Is this normal? that the tree has so few red nodes?
I have written a function to validate if the tree is valid based on the 3 rules (root is always black, black height is same for all branches and red nodes don't have red children) and my method says that the generated tree is indeed valid.
the problem with too many black nodes is that is that certain branches are full of black nodes and if i try to delete a node, then rotations don't help in balancing the tree and the black height of that branch is always less than the other branches of the tree.

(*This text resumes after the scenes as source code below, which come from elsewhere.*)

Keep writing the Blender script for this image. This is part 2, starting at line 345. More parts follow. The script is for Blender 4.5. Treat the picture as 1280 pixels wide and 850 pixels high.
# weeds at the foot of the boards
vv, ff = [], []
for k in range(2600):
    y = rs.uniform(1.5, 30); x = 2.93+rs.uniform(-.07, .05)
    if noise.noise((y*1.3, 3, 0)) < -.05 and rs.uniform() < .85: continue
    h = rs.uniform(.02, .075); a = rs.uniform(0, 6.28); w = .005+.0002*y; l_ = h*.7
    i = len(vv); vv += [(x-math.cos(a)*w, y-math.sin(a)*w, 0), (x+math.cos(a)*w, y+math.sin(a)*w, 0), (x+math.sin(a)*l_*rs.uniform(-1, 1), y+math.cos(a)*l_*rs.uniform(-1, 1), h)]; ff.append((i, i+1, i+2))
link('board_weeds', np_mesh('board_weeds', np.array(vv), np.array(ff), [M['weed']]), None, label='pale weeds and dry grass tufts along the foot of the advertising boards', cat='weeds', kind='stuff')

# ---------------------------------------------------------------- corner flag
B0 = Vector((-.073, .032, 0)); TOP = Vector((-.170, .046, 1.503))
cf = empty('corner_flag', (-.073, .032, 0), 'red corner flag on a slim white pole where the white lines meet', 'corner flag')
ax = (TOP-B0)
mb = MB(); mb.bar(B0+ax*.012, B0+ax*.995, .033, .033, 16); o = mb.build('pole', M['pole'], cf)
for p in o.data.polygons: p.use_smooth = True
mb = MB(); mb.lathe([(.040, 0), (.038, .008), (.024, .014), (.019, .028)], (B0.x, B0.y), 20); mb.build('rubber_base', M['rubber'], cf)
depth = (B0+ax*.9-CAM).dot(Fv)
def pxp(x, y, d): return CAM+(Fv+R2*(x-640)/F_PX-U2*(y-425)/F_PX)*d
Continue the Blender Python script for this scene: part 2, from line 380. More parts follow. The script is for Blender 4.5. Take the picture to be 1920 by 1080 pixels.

So my questions are... is it normal for a red black tree to have too few red nodes? in that case how do you keep the tree balanced in case of deletions?
There's no such thing as "too many black nodes". No red nodes at all means the tree is the most balanced. Introducing new red nodes into an all-black tree increases its imbalance (at first).
When deleting a black node in an all-black tree you follow the deletion algorithm, which ensures that the properties are preserved.